American cellist and composer Clancy Newman at a recent concert described Dvořák’s Dumky Trio as something you might hear al fresco – three skilled musicians having fun in an informal and spontaneous way and maybe with the hat out. There’s not much of the street corner busk about France’s Trio Wanderer’s reading of the work on their new album, or if there is it’s one of those elegant Parisian ones built by Baron Haussmann. The piece is played with a little too much Gallic sangfroid for this reviewer who prefers a more hectic, Bohemian feel to the slow-fast six-movement work, the last of the four Dvořák wrote and completed shortly before he took up his post in America.

There are no such reservations with the impeccable way they handle the other work on the album, the Op. 65 Third Trio which is, on the whole, darker hued and more in the Brahmsian mould. Its uncharacteristically melancholic third movement is thought to be an expression of Dvořák’s grief at the loss of his mother, followed by an Allegro finale which seems to say “OK, let’s get on with life.”

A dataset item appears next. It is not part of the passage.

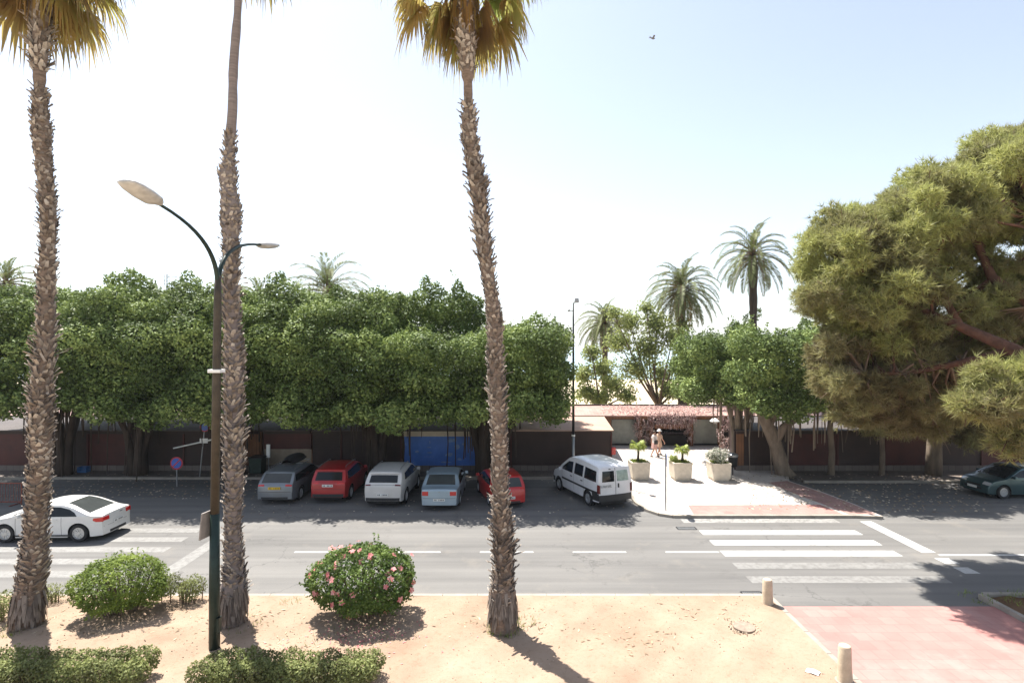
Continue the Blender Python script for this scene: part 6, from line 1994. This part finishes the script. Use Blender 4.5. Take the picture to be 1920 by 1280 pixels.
def person(label, loc, rz, H, top_c, bottom_c, hair_c, hat=None, skirt=True, stride=.22, bag=None, armbend=.25):
    k = H / 1.7
    t = thing('person', label, 'person', loc, rz, 'two women walking across the plaza')
    # facing +Y local; x right
    V = [(0, 0, .93), (0, 0, 1.05), (0, .0, 1.22), (0, 0, 1.37), (0, .0, 1.46), (0, .01, 1.53), (0, .02, 1.60), (0, .01, 1.66)]
    Rr = [(.155, .11), (.13, .095), (.15, .105), (.13, .09), (.055, .055), (.062, .07), (.078, .092), (.055, .065)]
    E = [(i, i + 1) for i in range(7)]
    def chain(start, pts, rad):
        prev = start
        for p, r_ in zip(pts, rad):
            V.append(p); Rr.append(r_ if hasattr(r_, '__len__') else (r_, r_)); E.append((prev, len(V) - 1)); prev = len(V) - 1
        return prev
    ends = []
    for sg, st in ((-1, stride), (1, -stride)):
        chain(0, [(sg * .09, 0, .86), (sg * .095, st * .55 + .03, .48), (sg * .09, st * 1.1 - (.04 if st < 0 else 0), .09 + (.04 if st < 0 else 0)), (sg * .095, st * 1.1 + .12, .035)], [(.095, .1), .062, .038, (.036, .028)])
        h_ = chain(3, [(sg * .17, 0, 1.38), (sg * .225, -st * .25, 1.12), (sg * .23, -st * .7 + armbend * .4, .90), (sg * .228, -st * .78 + armbend * .55, .84)], [.05, .038, .026, (.022, .036)])
        hp = V[h_]
        for f, (dx, ln) in enumerate(((-.03, .07), (-.01, .08), (.01, .075), (.03, .06))):
            chain(h_, [(hp[0] + sg * .005, hp[1] + dx, hp[2] - .04), (hp[0] - sg * .005, hp[1] + dx * 1.1, hp[2] - .04 - ln * .55), (hp[0] - sg * .02, hp[1] + dx * 1.1, hp[2] - .04 - ln)], [.010, .009, .007])
        chain(h_, [(hp[0] - sg * .01, hp[1] + .045, hp[2] - .015), (hp[0] - sg * .02, hp[1] + .06, hp[2] - .05)], [.011, .009])
    V = [tuple(c_ * k for c_ in v) for v in V]; Rr = [tuple(c_ * k for c_ in r_) for r_ in Rr]
    body = skinned('body', V, E, Rr, M['skin'], t)
    # face
    m = MB()
    m.lathe([(0, -.012), (.012, -.008), (.014, .0), (0, .02)], 8, (0, .107 * k, 1.575 * k)); m.build('nose', M['skin'], t)
    m = MB()
    for sg in (-1, 1): m.lathe([(0, -.008), (.009, 0), (0, .008)], 8, (sg * .03 * k, .098 * k, 1.60 * k))
    m.build('eyes', M['trim'], t)
    m = MB(); m.box(0, .098 * k, 1.548 * k, .045, .008, .008); m.build('mouth', M['red_lens'], t)
    m = MB()
    for sg in (-1, 1): m.box(sg * .082 * k, .01, 1.59 * k, .014, .03, .05, taper=.8)
    m.build('ears', M['skin'], t, bevel=.006)
    # hair
    m = MB(); rows = []
    for i in range(7):
        ph = i / 6 * R(115)
        rows.append([(.098 * k * math.sin(ph) * math.cos(a), .015 * k - .01 + .112 * k * math.sin(ph) * math.sin(a) * (1 if math.sin(a) < 0 else .78), 1.605 * k + .105 * k * math.cos(ph) * (1 if math.sin(a) < .3 or ph < 1.2 else .6)) for a in np.linspace(0, 2 * PI, 17)])
    m.grid(rows); m.build('hair', hair_c, t, smooth=True)
    # top
    m = MB(); rows = []
    for z, rx, ry in ((.90, .175, .13), (1.0, .15, .115), (1.12, .145, .11), (1.25, .168, .125), (1.36, .175, .115), (1.42, .12, .09), (1.45, .07, .065)):
        rows.append([(rx * k * math.cos(a), ry * k * math.sin(a), z * k) for a in np.linspace(0, 2 * PI, 21)])
    m.grid(rows)
    for sg, st in ((-1, stride), (1, -stride)):
        m.tube([(sg * .15 * k, 0, 1.39 * k), (sg * .19 * k, -st * .1 * k, 1.28 * k), (sg * .215 * k, -st * .2 * k, 1.17 * k)], [.062 * k, .064 * k, .066 * k], 10, cap=False)
    m.build('top', top_c, t, smooth=True)
    m = MB(); rows = []
    zz = ((.93, .172, .128), (.84, .19, .15), (.70, .205, .175), (.56, .22, .20)) if skirt else ((.93, .172, .128), (.86, .19, .15), (.74, .2, .16), (.66, .2, .17))
    for z, rx, ry in zz:
        rows.append([((rx + .012 * math.sin(a * 6)) * k * math.cos(a), (ry + .012 * math.sin(a * 6)) * k * math.sin(a), z * k) for a in np.linspace(0, 2 * PI, 37)])
    m.grid(rows); m.build('skirt' if skirt else 'shorts', bottom_c, t, smooth=True)
    for sg, st in ((-1, stride), (1, -stride)):
        m = MB(); m.box(sg * .093 * k, (st * 1.1 + .05 - (.04 if st < 0 else 0)) * k, .03 + (.03 if st < 0 else 0), .085, .25, .05, taper=.8); m.build('shoe', M['trim'], t, bevel=.015)
    if hat is not None:
        MB().lathe([(.0, 1.60), (.17, 1.61), (.165, 1.63), (.10, 1.655), (.095, 1.72), (.05, 1.755), (0, 1.76)], 22, (0, .005, (k - 1) * 1.65)).build('hat', hat, t, smooth=True)
    if bag is not None:
        m = MB(); m.box(.24 * k, -.02, .98 * k, .1, .26, .26, taper=.9); bo = m.build('bag', bag, t, bevel=.03)
        MB().tube([(.22 * k, .06, 1.1 * k), (.12 * k, .06, 1.42 * k), (.1 * k, -.06, 1.42 * k), (.22 * k, -.08, 1.1 * k)], .008, 6).build('strap', bag, bo)
    return t
pw = plain('pale_cotton', (.66, .60, .56), .8, var=.06); pk = plain('pink_cotton', (.55, .33, .29), .8, var=.1)
tan = plain('tan_cotton', (.52, .36, .26), .8, var=.08)
g = G(1227, 856, .11)
person('woman in a pale top and pink skirt with dark hair, walking without a hat', (g.x, g.y, .11), R(-75), 1.72, pw, pk, plain('brown_hair', (.06, .035, .02), .6), bag=M['trim'], stride=.24)
g = G(1238, 854, .11)
person('woman in a white sunhat and peach dress', (g.x, g.y + .25, .11), R(-60), 1.68, tan, tan, plain('fair_hair', (.3, .2, .1), .6), hat=M['white'], stride=.16)

# ------------------------------------------------------------------ sea haze
hz = MB(); hz.box(0, 5900, 38, 18600, 12200, 88)
hm = bpy.data.materials.new('haze'); hm.use_nodes = True
hn = hm.node_tree; hn.nodes.clear()
ho = hn.nodes.new('ShaderNodeOutputMaterial'); hv = hn.nodes.new('ShaderNodeVolumePrincipled')
hv.inputs['Color'].default_value = (.9, .95, 1, 1); hv.inputs['Density'].default_value = 0.00022
hn.links.new(hv.outputs[0], ho.inputs['Volume'])
hb = hz.build('haze', hm); tag(hb, 'thin pale sea haze', 'haze', kind='stuff')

This is their 15th release for Harmonia Mundi, and with occasional forays to other labels their impressive discography ranges far and wide through the repertoire. Formed in 1988, and mentored by members of the Beaux Arts Trio and Amadeus Quartet, their credentials are blue ribbon. They are a superbly integrated ensemble, borne out by the fact that their newest member, violinist Jean-Marc Phillips-Vrjabedian, joined 22 years ago. Like the other members, pianist Vincent Coq and cellist Raphael Pidoux, he is a graduate of the Paris Conservatoire. Recorded at Teldex Studio Berlin, the production has all the quality you would expect from the Harmonia Mundi team.